• _Problem statement_: Below is the data. Give it again, complete and exact.

[start Collected material]

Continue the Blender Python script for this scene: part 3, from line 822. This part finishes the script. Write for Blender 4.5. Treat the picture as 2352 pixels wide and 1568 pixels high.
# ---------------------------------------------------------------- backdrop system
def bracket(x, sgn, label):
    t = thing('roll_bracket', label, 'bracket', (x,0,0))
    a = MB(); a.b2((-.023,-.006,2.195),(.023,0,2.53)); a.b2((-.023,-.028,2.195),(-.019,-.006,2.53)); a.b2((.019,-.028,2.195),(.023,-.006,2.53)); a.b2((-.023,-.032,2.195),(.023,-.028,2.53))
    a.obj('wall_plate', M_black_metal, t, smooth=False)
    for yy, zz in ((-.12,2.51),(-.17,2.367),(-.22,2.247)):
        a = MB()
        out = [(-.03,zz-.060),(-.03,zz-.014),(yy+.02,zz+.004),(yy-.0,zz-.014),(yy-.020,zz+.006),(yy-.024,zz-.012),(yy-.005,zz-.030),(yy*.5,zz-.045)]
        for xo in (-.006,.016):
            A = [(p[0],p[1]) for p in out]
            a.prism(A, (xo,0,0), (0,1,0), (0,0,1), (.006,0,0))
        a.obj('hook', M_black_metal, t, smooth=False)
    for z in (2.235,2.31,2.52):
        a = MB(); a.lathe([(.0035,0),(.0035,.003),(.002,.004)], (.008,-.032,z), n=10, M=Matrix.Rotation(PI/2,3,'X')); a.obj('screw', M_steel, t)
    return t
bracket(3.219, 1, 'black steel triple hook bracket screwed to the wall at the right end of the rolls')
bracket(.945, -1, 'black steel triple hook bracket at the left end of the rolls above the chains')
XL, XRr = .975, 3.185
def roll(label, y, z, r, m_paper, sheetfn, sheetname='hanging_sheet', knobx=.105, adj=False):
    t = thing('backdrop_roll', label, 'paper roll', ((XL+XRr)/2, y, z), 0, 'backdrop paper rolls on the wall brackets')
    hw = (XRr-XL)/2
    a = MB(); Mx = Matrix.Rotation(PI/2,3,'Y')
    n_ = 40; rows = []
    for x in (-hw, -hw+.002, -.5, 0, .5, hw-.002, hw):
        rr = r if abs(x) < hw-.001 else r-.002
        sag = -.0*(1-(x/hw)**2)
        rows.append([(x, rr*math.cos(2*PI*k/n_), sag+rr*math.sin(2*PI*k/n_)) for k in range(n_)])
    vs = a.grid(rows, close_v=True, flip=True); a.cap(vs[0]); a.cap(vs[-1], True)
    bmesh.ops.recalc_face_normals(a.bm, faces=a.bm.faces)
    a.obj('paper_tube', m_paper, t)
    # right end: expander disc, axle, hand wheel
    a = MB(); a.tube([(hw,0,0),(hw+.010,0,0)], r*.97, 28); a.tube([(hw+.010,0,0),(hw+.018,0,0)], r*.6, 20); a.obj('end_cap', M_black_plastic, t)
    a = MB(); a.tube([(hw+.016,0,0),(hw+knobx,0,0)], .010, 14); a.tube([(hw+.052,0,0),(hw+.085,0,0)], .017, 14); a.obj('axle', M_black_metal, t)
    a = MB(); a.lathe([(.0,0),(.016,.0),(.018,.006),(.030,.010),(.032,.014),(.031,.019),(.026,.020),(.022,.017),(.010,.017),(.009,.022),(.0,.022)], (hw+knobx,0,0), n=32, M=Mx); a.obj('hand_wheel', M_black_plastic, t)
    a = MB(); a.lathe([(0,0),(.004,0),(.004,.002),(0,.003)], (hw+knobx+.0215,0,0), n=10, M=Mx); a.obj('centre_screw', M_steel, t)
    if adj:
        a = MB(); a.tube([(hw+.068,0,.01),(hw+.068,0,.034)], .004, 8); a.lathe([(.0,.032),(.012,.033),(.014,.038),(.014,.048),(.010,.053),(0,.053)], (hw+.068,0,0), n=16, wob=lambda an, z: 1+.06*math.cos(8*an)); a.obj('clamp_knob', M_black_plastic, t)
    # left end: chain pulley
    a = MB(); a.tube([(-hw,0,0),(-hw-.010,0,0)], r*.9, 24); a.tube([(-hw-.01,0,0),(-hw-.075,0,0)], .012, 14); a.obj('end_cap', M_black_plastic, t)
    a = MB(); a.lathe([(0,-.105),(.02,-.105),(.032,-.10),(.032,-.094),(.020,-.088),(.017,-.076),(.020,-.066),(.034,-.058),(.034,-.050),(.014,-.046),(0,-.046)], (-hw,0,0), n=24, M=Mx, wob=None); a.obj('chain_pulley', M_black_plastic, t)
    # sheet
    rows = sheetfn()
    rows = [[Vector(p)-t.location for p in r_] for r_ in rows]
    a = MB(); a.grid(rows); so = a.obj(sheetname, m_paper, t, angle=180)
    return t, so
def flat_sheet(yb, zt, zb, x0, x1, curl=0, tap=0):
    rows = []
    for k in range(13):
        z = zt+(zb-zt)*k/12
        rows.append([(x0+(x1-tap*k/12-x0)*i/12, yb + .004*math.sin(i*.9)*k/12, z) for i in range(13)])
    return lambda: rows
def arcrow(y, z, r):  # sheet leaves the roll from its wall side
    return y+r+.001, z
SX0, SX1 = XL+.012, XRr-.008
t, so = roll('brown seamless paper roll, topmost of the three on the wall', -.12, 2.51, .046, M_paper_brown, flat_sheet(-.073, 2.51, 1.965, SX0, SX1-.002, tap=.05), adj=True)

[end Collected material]

• _Result_:
Continue the Blender Python script for this scene: part 3, from line 822. This part finishes the script. Write for Blender 4.5. Treat the picture as 2352 pixels wide and 1568 pixels high.
# ---------------------------------------------------------------- backdrop system
def bracket(x, sgn, label):
    t = thing('roll_bracket', label, 'bracket', (x,0,0))
    a = MB(); a.b2((-.023,-.006,2.195),(.023,0,2.53)); a.b2((-.023,-.028,2.195),(-.019,-.006,2.53)); a.b2((.019,-.028,2.195),(.023,-.006,2.53)); a.b2((-.023,-.032,2.195),(.023,-.028,2.53))
    a.obj('wall_plate', M_black_metal, t, smooth=False)
    for yy, zz in ((-.12,2.51),(-.17,2.367),(-.22,2.247)):
        a = MB()
        out = [(-.03,zz-.060),(-.03,zz-.014),(yy+.02,zz+.004),(yy-.0,zz-.014),(yy-.020,zz+.006),(yy-.024,zz-.012),(yy-.005,zz-.030),(yy*.5,zz-.045)]
        for xo in (-.006,.016):
            A = [(p[0],p[1]) for p in out]
            a.prism(A, (xo,0,0), (0,1,0), (0,0,1), (.006,0,0))
        a.obj('hook', M_black_metal, t, smooth=False)
    for z in (2.235,2.31,2.52):
        a = MB(); a.lathe([(.0035,0),(.0035,.003),(.002,.004)], (.008,-.032,z), n=10, M=Matrix.Rotation(PI/2,3,'X')); a.obj('screw', M_steel, t)
    return t
bracket(3.219, 1, 'black steel triple hook bracket screwed to the wall at the right end of the rolls')
bracket(.945, -1, 'black steel triple hook bracket at the left end of the rolls above the chains')
XL, XRr = .975, 3.185
def roll(label, y, z, r, m_paper, sheetfn, sheetname='hanging_sheet', knobx=.105, adj=False):
    t = thing('backdrop_roll', label, 'paper roll', ((XL+XRr)/2, y, z), 0, 'backdrop paper rolls on the wall brackets')
    hw = (XRr-XL)/2
    a = MB(); Mx = Matrix.Rotation(PI/2,3,'Y')
    n_ = 40; rows = []
    for x in (-hw, -hw+.002, -.5, 0, .5, hw-.002, hw):
        rr = r if abs(x) < hw-.001 else r-.002
        sag = -.0*(1-(x/hw)**2)
        rows.append([(x, rr*math.cos(2*PI*k/n_), sag+rr*math.sin(2*PI*k/n_)) for k in range(n_)])
    vs = a.grid(rows, close_v=True, flip=True); a.cap(vs[0]); a.cap(vs[-1], True)
    bmesh.ops.recalc_face_normals(a.bm, faces=a.bm.faces)
    a.obj('paper_tube', m_paper, t)
    # right end: expander disc, axle, hand wheel
    a = MB(); a.tube([(hw,0,0),(hw+.010,0,0)], r*.97, 28); a.tube([(hw+.010,0,0),(hw+.018,0,0)], r*.6, 20); a.obj('end_cap', M_black_plastic, t)
    a = MB(); a.tube([(hw+.016,0,0),(hw+knobx,0,0)], .010, 14); a.tube([(hw+.052,0,0),(hw+.085,0,0)], .017, 14); a.obj('axle', M_black_metal, t)
    a = MB(); a.lathe([(.0,0),(.016,.0),(.018,.006),(.030,.010),(.032,.014),(.031,.019),(.026,.020),(.022,.017),(.010,.017),(.009,.022),(.0,.022)], (hw+knobx,0,0), n=32, M=Mx); a.obj('hand_wheel', M_black_plastic, t)
    a = MB(); a.lathe([(0,0),(.004,0),(.004,.002),(0,.003)], (hw+knobx+.0215,0,0), n=10, M=Mx); a.obj('centre_screw', M_steel, t)
    if adj:
        a = MB(); a.tube([(hw+.068,0,.01),(hw+.068,0,.034)], .004, 8); a.lathe([(.0,.032),(.012,.033),(.014,.038),(.014,.048),(.010,.053),(0,.053)], (hw+.068,0,0), n=16, wob=lambda an, z: 1+.06*math.cos(8*an)); a.obj('clamp_knob', M_black_plastic, t)
    # left end: chain pulley
    a = MB(); a.tube([(-hw,0,0),(-hw-.010,0,0)], r*.9, 24); a.tube([(-hw-.01,0,0),(-hw-.075,0,0)], .012, 14); a.obj('end_cap', M_black_plastic, t)
    a = MB(); a.lathe([(0,-.105),(.02,-.105),(.032,-.10),(.032,-.094),(.020,-.088),(.017,-.076),(.020,-.066),(.034,-.058),(.034,-.050),(.014,-.046),(0,-.046)], (-hw,0,0), n=24, M=Mx, wob=None); a.obj('chain_pulley', M_black_plastic, t)
    # sheet
    rows = sheetfn()
    rows = [[Vector(p)-t.location for p in r_] for r_ in rows]
    a = MB(); a.grid(rows); so = a.obj(sheetname, m_paper, t, angle=180)
    return t, so
def flat_sheet(yb, zt, zb, x0, x1, curl=0, tap=0):
    rows = []
    for k in range(13):
        z = zt+(zb-zt)*k/12
        rows.append([(x0+(x1-tap*k/12-x0)*i/12, yb + .004*math.sin(i*.9)*k/12, z) for i in range(13)])
    return lambda: rows
def arcrow(y, z, r):  # sheet leaves the roll from its wall side
    return y+r+.001, z
SX0, SX1 = XL+.012, XRr-.008
t, so = roll('brown seamless paper roll, topmost of the three on the wall', -.12, 2.51, .046, M_paper_brown, flat_sheet(-.073, 2.51, 1.965, SX0, SX1-.002, tap=.05), adj=True)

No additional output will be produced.